Son zamanlarda mal bildirimi konusunda sorunlar yaşanıyor. Kooperatifçiler mal ve servet bildiriminde bulunmak zorundadırlar. Çok malınız olmasa da bunu bildirin, ihmal etmeyin. Kayda geçirilmesi gereken mal hareketlerinizi bildirin.
Siyaset konusuna da değinmeden geçemeyeceğim. Eski Genel Başkanımız parti kurdu. Başkan yardımcımız kurulan partinin kurucusu oldu. Bizim dünkü siyaset anlayışımız ile bugünkü siyaset anlayışımız arasında bir fark yok. Diyoruz ki son yirmi yıldır bu toplum önce ideoloji ve siyasi ayrılıklar bahanesi ile ayrı kamplara bölündü. Daha sonra inanç ve etnik temelde ayrılıklar geldi.
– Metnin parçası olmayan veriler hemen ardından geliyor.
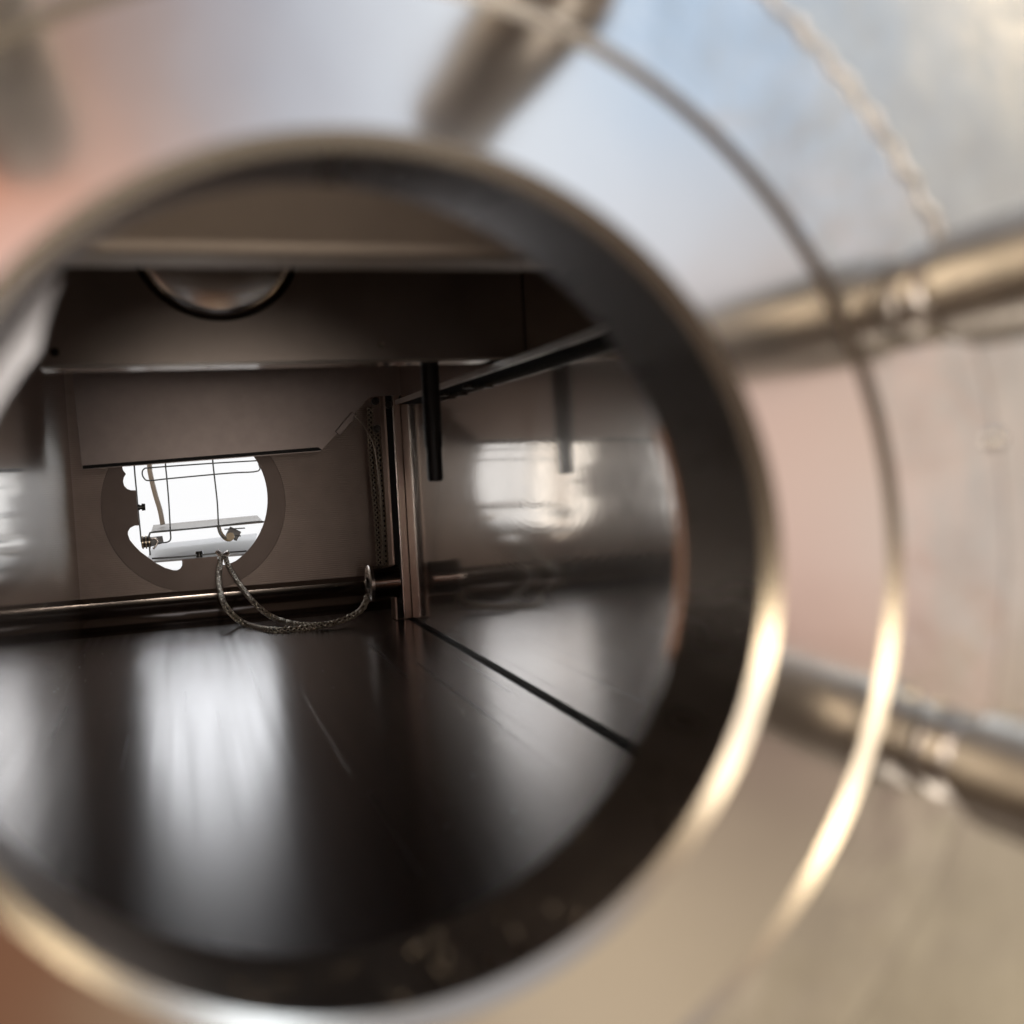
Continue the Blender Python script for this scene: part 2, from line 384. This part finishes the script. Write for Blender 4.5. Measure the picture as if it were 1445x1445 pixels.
# ------------------------------------------------------------------ threaded studs round the port
def stud_mesh():
    bm = bmesh.new(); seg = 48; pitch = 1.5; L0, L1 = 4.5, 42.0; steps = 16; n = int((L1 - L0) / pitch * steps)
    rings = []
    def ring(y, f):
        rings.append([bm.verts.new((f(i) * math.cos(2 * PI * i / seg), -y, f(i) * math.sin(2 * PI * i / seg))) for i in range(seg)])
    ring(0.0, lambda i: 3.0); ring(.7, lambda i: 3.9); ring(1.6, lambda i: 4.2); ring(2.8, lambda i: 4.1); ring(3.9, lambda i: 3.9)
    for k in range(n + 1):
        y = L0 + k / steps * pitch
        fade = min(1, k / steps / 1.5)
        def f(i, k=k, fade=fade):
            ph = (k / steps - i / seg) % 1.0; return 4.2 + (.8 * abs(2 * ph - 1)) * fade
        ring(y, f)
    ring(L1 + .8, lambda i: 3.4)
    for a, b in zip(rings, rings[1:]):
        for i in range(seg): bm.faces.new((a[i], a[(i + 1) % seg], b[(i + 1) % seg], b[i]))
    bm.faces.new(rings[0]); bm.faces.new(rings[-1][::-1])
    return bm
st0 = obj('threaded_stud', stud_mesh(), M_stud, None, smooth=True)
SL = {69: 'brownish threaded stud standing above the port, between blue-white reflections',
      24: 'golden threaded stud right of the port at eye level of its upper half',
      -21: 'dark threaded stud with silvery lit threads, lowest on the right of the port',
        121: 'threaded stud at the upper left of the port, mostly out of view'}
for i, a in enumerate((69, 24, -21, 121)):
    o = st0 if i == 0 else st0.copy()
    if i: col.objects.link(o)
    r = 53.2
    o.location = Vector((CX + r * math.cos(math.radians(a)), 75.15, CZ + r * math.sin(math.radians(a)))) * MM
    tag(o, SL[a], 'stud', 'threaded studs round the front port')

# ------------------------------------------------------------------ upper fittings inside
bar = obj('cross_bar', B(XL + .05, XR - .05, 141, 152, 29.5, ZT - .05), M_bar, None, bevel=1.6)
tag(bar, 'satin brown crossbar high inside the port, nearest the viewer', 'crossbar')
hb = rootat('header_block', (0, 0, 0), 'dark block spanning the chamber top with a round window boss', 'block')
BY = 255.
HX, HZ = at(305, 333, BY).x, at(305, 333, BY).z
obj('block_body', plate_solid(-28, XR - .3, 27.6, ZT - .05, BY, BY + 10, HX, HZ, 20.1), M_block, hb, bevel=.3)
bm = bmesh.new(); cyl(bm, (HX, BY + 6, HZ), (HX, BY + 9.9, HZ), 20.05, 96)
obj('gap', bm, M_black, hb)
bm = bmesh.new(); lathe_y(bm, [(.01, BY - .6), (10, BY - .4), (17, BY + .3), (18.6, BY + 1), (19.3, BY + 2), (19.3, BY + 6.5)], HX, HZ, 96)
obj('boss', bm, M_boss, hb, smooth=True)
obj('block_sole', B(-27.8, XR - .5, BY + .3, BY + 9.8, 26.9, 27.58), M_sole, hb)
p = at(77, 497, BY - .1); bm = bmesh.new(); cyl(bm, p, p + Vector((0, -.25, 0)), 1.0, 24); obj('screw_hole', bm, M_black, hb)
p = at(538, 486, BY - .1); bm = bmesh.new(); cyl(bm, p, p + Vector((0, -1.2, 0)), .9, 24, .5); obj('screw', bm, M_edge, hb, smooth=True)

# hanging sheet in front of the back port
SY = 412.
sh = rootat('hanging_sheet', (0, 0, 0), 'plain satin metal sheet hanging before the back wall, right corner cut off', 'sheet')
outl = [at(94, 448, SY), at(116, 663, SY), at(452, 637, SY), at(457, 632, SY), at(521, 560, SY), at(597, 555, SY), at(597, 455, SY)]
bm = bmesh.new(); poly_prism(bm, outl, 1.2); obj('sheet_web', bm, M_slab, sh)
bm = bmesh.new(); a, b = at(117, 662, SY), at(455, 635.5, SY)
up = Vector((0, 0, 1.3))
poly_prism(bm, [a - Vector((0, .25, 0)), b - Vector((0, .25, 0)), b + up - Vector((1.6, .25, 0)), a + up - Vector((0, .25, 0))], -.5)
obj('lip_shade', bm, M_black, sh, bevel=.2)  # black strip painted in for the shade on the sheet's down-turned bottom fold
bm = bmesh.new(); q0, q1 = at(476, 612, SY - 1), at(500, 584, SY - 1); d = (q1 - q0)
nrm = Vector((-d.z, 0, d.x)).normalized() * 1.3
poly_prism(bm, [q0 - nrm, q1 - nrm, q1 + nrm, q0 + nrm], -.9); obj('clip', bm, M_slab, sh, bevel=.3)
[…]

Son 20 yıldır Türkiye’yi kutuplaştıranlar ve bu kutupları bugünkü uzlaşmaz noktaya taşıyanlar hainlik yapmadılarsa dahi gaflet içerisinde oldular. Türkiye’yi yönetenler eğer bilerek hainlik yapmadılarsa, gaflet içinde oldular.
Mecliste bulunan siyasi partiler, yeni kurulan siyasi partiler bu yanlışlığı gidermeye çalışmazsanız sanmayınız ki itibar göreceksiniz. Bu çelişkileri, bu kutuplaşmayı, zıtlaşmayı, yumuşatma çabası içinde olmayan hiçbir siyasi hareket itibar görmeyecektir. O halde siyasetteki bütün partilerin görevi bu olmalıdır. Yeni kurulan partilerdeki arkadaşlarımızın görevleri de bu olmalıdır. Türkiye’de toplumsal barışı sağlamak zorundayız.
Avrupa Birliği ile ilgili olarak neden bizim de görüşümüz olmasın. Kooperatifçilerin bu konuda söyleyecek sözleri yok mu?
Avrupa Birliğine girelim ama bir şartla. Hesabımızı iyi yapacağız. Her şeyi önceden düşünüp, planlayıp yapacağız. Dayatma ile bazı şeyleri yapmanın ne kadar güç olduğunu görüyoruz. Geçmişte kaldırmak için büyük mücadeleler verdiğimiz kapütülasyonlar benzeri yükümlülüklerin yeniden geleceği sinyali veren Avrupa Birliği’nin içinde olamayız. Biz Avrupa’nın bir parçasıyız diyoruz. Cumhuriyeti kurduğumuzdan bu yana kendimizi Avrupalı kabul ediyoruz. Ceza yasamızla, medeni yasamızla, kendimizi Avrupalı kabul ediyoruz. Ne oldu aldık da o yasaları? Benliğimizi mi yitirdik?
Avrupa Birliğine giriş tartışmalarını da iç siyaset malzemesi olmaktan çıkarmalıyız.
Son olarak bugün yapılacak Türk Milli Futbol takımının başarılı olması ve iyi bir sonuç alması dileğimle hepinize sevgiler ve saygılar sunuyorum.